Set down each line of the material that follows, exactly, with no pictures.

SOURCE DATA —
+++
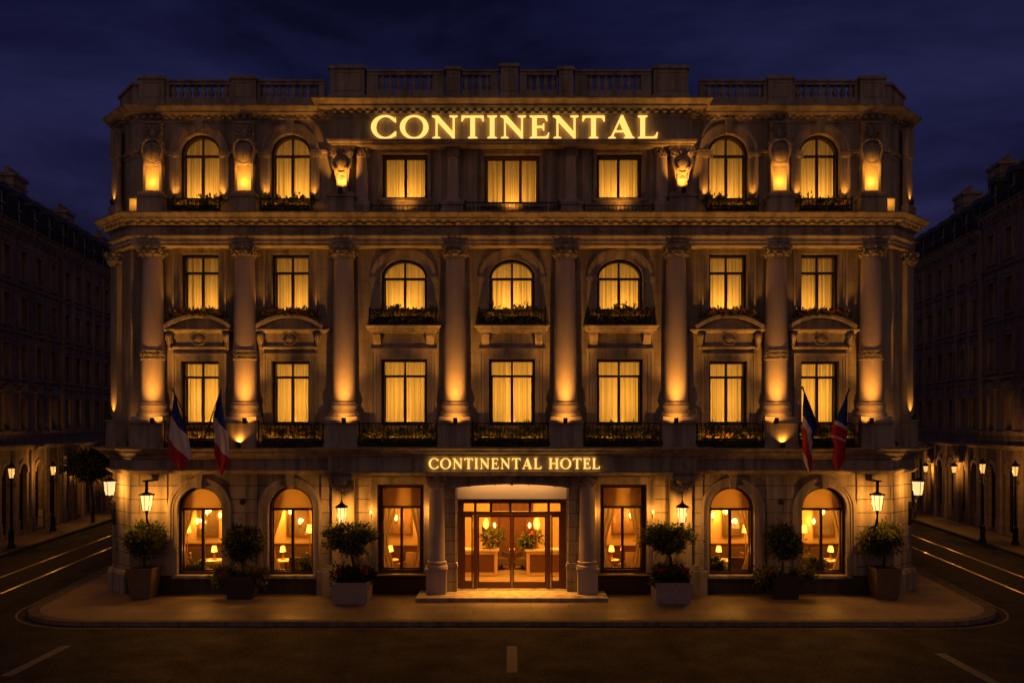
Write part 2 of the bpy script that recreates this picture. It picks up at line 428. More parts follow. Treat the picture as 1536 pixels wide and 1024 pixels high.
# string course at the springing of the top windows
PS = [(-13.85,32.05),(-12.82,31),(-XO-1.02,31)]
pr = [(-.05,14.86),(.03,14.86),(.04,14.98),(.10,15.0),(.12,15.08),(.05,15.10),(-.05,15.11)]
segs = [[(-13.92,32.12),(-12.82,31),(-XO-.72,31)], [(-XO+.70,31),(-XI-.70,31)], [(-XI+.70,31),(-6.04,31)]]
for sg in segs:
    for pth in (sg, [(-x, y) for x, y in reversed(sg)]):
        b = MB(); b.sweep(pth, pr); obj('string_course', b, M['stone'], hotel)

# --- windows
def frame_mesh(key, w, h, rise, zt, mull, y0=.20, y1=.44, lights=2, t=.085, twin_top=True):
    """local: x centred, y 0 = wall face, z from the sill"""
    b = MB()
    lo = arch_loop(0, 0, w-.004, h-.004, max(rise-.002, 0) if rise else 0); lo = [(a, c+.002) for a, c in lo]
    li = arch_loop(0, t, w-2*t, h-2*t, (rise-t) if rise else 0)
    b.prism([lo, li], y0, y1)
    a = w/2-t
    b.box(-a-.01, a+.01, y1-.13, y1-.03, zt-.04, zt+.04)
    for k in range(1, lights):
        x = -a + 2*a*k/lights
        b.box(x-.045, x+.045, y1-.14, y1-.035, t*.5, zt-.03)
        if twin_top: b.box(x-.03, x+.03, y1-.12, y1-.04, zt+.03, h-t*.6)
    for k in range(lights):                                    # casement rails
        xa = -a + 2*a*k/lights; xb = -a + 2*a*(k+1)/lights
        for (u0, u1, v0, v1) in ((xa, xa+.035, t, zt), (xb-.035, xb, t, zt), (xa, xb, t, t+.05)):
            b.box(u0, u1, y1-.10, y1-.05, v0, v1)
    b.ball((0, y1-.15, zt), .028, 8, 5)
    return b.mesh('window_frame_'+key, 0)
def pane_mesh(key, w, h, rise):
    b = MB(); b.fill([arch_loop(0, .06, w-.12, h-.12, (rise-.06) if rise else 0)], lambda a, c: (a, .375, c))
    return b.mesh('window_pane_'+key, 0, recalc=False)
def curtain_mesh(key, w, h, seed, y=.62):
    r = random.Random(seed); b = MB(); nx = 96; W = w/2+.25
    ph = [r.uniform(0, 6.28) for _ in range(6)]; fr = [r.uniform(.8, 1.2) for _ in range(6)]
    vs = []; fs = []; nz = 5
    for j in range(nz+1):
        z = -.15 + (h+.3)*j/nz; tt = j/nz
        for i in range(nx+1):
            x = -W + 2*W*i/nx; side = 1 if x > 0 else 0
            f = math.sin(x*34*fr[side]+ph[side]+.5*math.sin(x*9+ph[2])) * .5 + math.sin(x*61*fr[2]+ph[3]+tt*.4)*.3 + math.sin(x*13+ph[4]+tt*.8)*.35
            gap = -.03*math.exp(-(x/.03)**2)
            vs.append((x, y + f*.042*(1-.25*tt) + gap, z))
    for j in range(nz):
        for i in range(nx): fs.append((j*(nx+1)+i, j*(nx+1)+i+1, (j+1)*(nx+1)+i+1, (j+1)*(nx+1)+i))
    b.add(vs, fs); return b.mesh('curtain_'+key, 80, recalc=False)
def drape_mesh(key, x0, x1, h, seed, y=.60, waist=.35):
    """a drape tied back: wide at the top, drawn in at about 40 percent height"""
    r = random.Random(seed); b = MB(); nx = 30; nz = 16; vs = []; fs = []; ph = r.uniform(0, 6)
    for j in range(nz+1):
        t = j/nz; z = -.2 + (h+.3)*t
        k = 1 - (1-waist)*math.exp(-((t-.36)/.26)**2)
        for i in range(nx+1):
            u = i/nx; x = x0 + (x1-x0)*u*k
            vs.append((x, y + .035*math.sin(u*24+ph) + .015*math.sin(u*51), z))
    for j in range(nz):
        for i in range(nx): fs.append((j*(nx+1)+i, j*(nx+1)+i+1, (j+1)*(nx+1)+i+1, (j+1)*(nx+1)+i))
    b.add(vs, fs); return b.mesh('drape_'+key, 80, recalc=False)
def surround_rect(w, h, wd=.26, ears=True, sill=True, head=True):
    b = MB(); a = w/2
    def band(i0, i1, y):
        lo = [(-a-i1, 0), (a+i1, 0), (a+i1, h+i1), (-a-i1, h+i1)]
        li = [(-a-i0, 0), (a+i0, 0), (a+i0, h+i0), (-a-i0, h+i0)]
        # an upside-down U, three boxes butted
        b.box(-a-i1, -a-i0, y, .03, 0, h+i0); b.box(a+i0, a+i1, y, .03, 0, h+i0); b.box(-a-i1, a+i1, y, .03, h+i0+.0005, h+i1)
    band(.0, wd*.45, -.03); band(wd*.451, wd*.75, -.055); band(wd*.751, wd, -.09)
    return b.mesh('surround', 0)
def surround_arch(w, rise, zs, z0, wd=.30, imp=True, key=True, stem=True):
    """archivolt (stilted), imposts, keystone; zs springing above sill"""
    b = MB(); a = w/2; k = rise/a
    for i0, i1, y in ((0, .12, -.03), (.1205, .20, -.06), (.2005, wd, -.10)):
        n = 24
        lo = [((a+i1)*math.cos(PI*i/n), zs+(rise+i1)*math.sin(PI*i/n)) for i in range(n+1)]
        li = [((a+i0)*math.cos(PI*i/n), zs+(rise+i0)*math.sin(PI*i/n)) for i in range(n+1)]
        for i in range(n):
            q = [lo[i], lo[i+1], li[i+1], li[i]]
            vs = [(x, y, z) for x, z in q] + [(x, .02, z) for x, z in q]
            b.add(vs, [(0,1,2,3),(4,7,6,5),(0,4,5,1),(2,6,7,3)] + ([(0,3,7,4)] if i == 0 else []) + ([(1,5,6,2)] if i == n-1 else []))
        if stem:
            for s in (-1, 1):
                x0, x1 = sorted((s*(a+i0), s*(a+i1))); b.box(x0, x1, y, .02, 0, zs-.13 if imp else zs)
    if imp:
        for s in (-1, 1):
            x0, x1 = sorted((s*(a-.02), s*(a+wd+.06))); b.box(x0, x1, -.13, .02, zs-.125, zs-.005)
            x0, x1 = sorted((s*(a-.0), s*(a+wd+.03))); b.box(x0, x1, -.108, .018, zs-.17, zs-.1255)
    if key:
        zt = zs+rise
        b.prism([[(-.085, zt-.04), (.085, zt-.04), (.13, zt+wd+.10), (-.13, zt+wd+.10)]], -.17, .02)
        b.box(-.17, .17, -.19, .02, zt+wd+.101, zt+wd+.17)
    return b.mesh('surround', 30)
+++
IN RESPONSE —
Write part 2 of the bpy script that recreates this picture. It picks up at line 428. More parts follow. Treat the picture as 1536 pixels wide and 1024 pixels high.
# string course at the springing of the top windows
PS = [(-13.85,32.05),(-12.82,31),(-XO-1.02,31)]
pr = [(-.05,14.86),(.03,14.86),(.04,14.98),(.10,15.0),(.12,15.08),(.05,15.10),(-.05,15.11)]
segs = [[(-13.92,32.12),(-12.82,31),(-XO-.72,31)], [(-XO+.70,31),(-XI-.70,31)], [(-XI+.70,31),(-6.04,31)]]
for sg in segs:
    for pth in (sg, [(-x, y) for x, y in reversed(sg)]):
        b = MB(); b.sweep(pth, pr); obj('string_course', b, M['stone'], hotel)

# --- windows
def frame_mesh(key, w, h, rise, zt, mull, y0=.20, y1=.44, lights=2, t=.085, twin_top=True):
    """local: x centred, y 0 = wall face, z from the sill"""
    b = MB()
    lo = arch_loop(0, 0, w-.004, h-.004, max(rise-.002, 0) if rise else 0); lo = [(a, c+.002) for a, c in lo]
    li = arch_loop(0, t, w-2*t, h-2*t, (rise-t) if rise else 0)
    b.prism([lo, li], y0, y1)
    a = w/2-t
    b.box(-a-.01, a+.01, y1-.13, y1-.03, zt-.04, zt+.04)
    for k in range(1, lights):
        x = -a + 2*a*k/lights
        b.box(x-.045, x+.045, y1-.14, y1-.035, t*.5, zt-.03)
        if twin_top: b.box(x-.03, x+.03, y1-.12, y1-.04, zt+.03, h-t*.6)
    for k in range(lights):                                    # casement rails
        xa = -a + 2*a*k/lights; xb = -a + 2*a*(k+1)/lights
        for (u0, u1, v0, v1) in ((xa, xa+.035, t, zt), (xb-.035, xb, t, zt), (xa, xb, t, t+.05)):
            b.box(u0, u1, y1-.10, y1-.05, v0, v1)
    b.ball((0, y1-.15, zt), .028, 8, 5)
    return b.mesh('window_frame_'+key, 0)
def pane_mesh(key, w, h, rise):
    b = MB(); b.fill([arch_loop(0, .06, w-.12, h-.12, (rise-.06) if rise else 0)], lambda a, c: (a, .375, c))
    return b.mesh('window_pane_'+key, 0, recalc=False)
def curtain_mesh(key, w, h, seed, y=.62):
    r = random.Random(seed); b = MB(); nx = 96; W = w/2+.25
    ph = [r.uniform(0, 6.28) for _ in range(6)]; fr = [r.uniform(.8, 1.2) for _ in range(6)]
    vs = []; fs = []; nz = 5
    for j in range(nz+1):
        z = -.15 + (h+.3)*j/nz; tt = j/nz
        for i in range(nx+1):
            x = -W + 2*W*i/nx; side = 1 if x > 0 else 0
            f = math.sin(x*34*fr[side]+ph[side]+.5*math.sin(x*9+ph[2])) * .5 + math.sin(x*61*fr[2]+ph[3]+tt*.4)*.3 + math.sin(x*13+ph[4]+tt*.8)*.35
            gap = -.03*math.exp(-(x/.03)**2)
            vs.append((x, y + f*.042*(1-.25*tt) + gap, z))
    for j in range(nz):
        for i in range(nx): fs.append((j*(nx+1)+i, j*(nx+1)+i+1, (j+1)*(nx+1)+i+1, (j+1)*(nx+1)+i))
    b.add(vs, fs); return b.mesh('curtain_'+key, 80, recalc=False)
def drape_mesh(key, x0, x1, h, seed, y=.60, waist=.35):
    """a drape tied back: wide at the top, drawn in at about 40 percent height"""
    r = random.Random(seed); b = MB(); nx = 30; nz = 16; vs = []; fs = []; ph = r.uniform(0, 6)
    for j in range(nz+1):
        t = j/nz; z = -.2 + (h+.3)*t
        k = 1 - (1-waist)*math.exp(-((t-.36)/.26)**2)
        for i in range(nx+1):
            u = i/nx; x = x0 + (x1-x0)*u*k
            vs.append((x, y + .035*math.sin(u*24+ph) + .015*math.sin(u*51), z))
    for j in range(nz):
        for i in range(nx): fs.append((j*(nx+1)+i, j*(nx+1)+i+1, (j+1)*(nx+1)+i+1, (j+1)*(nx+1)+i))
    b.add(vs, fs); return b.mesh('drape_'+key, 80, recalc=False)
def surround_rect(w, h, wd=.26, ears=True, sill=True, head=True):
    b = MB(); a = w/2
    def band(i0, i1, y):
        lo = [(-a-i1, 0), (a+i1, 0), (a+i1, h+i1), (-a-i1, h+i1)]
        li = [(-a-i0, 0), (a+i0, 0), (a+i0, h+i0), (-a-i0, h+i0)]
        # an upside-down U, three boxes butted
        b.box(-a-i1, -a-i0, y, .03, 0, h+i0); b.box(a+i0, a+i1, y, .03, 0, h+i0); b.box(-a-i1, a+i1, y, .03, h+i0+.0005, h+i1)
    band(.0, wd*.45, -.03); band(wd*.451, wd*.75, -.055); band(wd*.751, wd, -.09)
    return b.mesh('surround', 0)
def surround_arch(w, rise, zs, z0, wd=.30, imp=True, key=True, stem=True):
    """archivolt (stilted), imposts, keystone; zs springing above sill"""
    b = MB(); a = w/2; k = rise/a
    for i0, i1, y in ((0, .12, -.03), (.1205, .20, -.06), (.2005, wd, -.10)):
        n = 24
        lo = [((a+i1)*math.cos(PI*i/n), zs+(rise+i1)*math.sin(PI*i/n)) for i in range(n+1)]
        li = [((a+i0)*math.cos(PI*i/n), zs+(rise+i0)*math.sin(PI*i/n)) for i in range(n+1)]
        for i in range(n):
            q = [lo[i], lo[i+1], li[i+1], li[i]]
            vs = [(x, y, z) for x, z in q] + [(x, .02, z) for x, z in q]
            b.add(vs, [(0,1,2,3),(4,7,6,5),(0,4,5,1),(2,6,7,3)] + ([(0,3,7,4)] if i == 0 else []) + ([(1,5,6,2)] if i == n-1 else []))
        if stem:
            for s in (-1, 1):
                x0, x1 = sorted((s*(a+i0), s*(a+i1))); b.box(x0, x1, y, .02, 0, zs-.13 if imp else zs)
    if imp:
        for s in (-1, 1):
            x0, x1 = sorted((s*(a-.02), s*(a+wd+.06))); b.box(x0, x1, -.13, .02, zs-.125, zs-.005)
            x0, x1 = sorted((s*(a-.0), s*(a+wd+.03))); b.box(x0, x1, -.108, .018, zs-.17, zs-.1255)
    if key:
        zt = zs+rise
        b.prism([[(-.085, zt-.04), (.085, zt-.04), (.13, zt+wd+.10), (-.13, zt+wd+.10)]], -.17, .02)
        b.box(-.17, .17, -.19, .02, zt+wd+.101, zt+wd+.17)
    return b.mesh('surround', 30)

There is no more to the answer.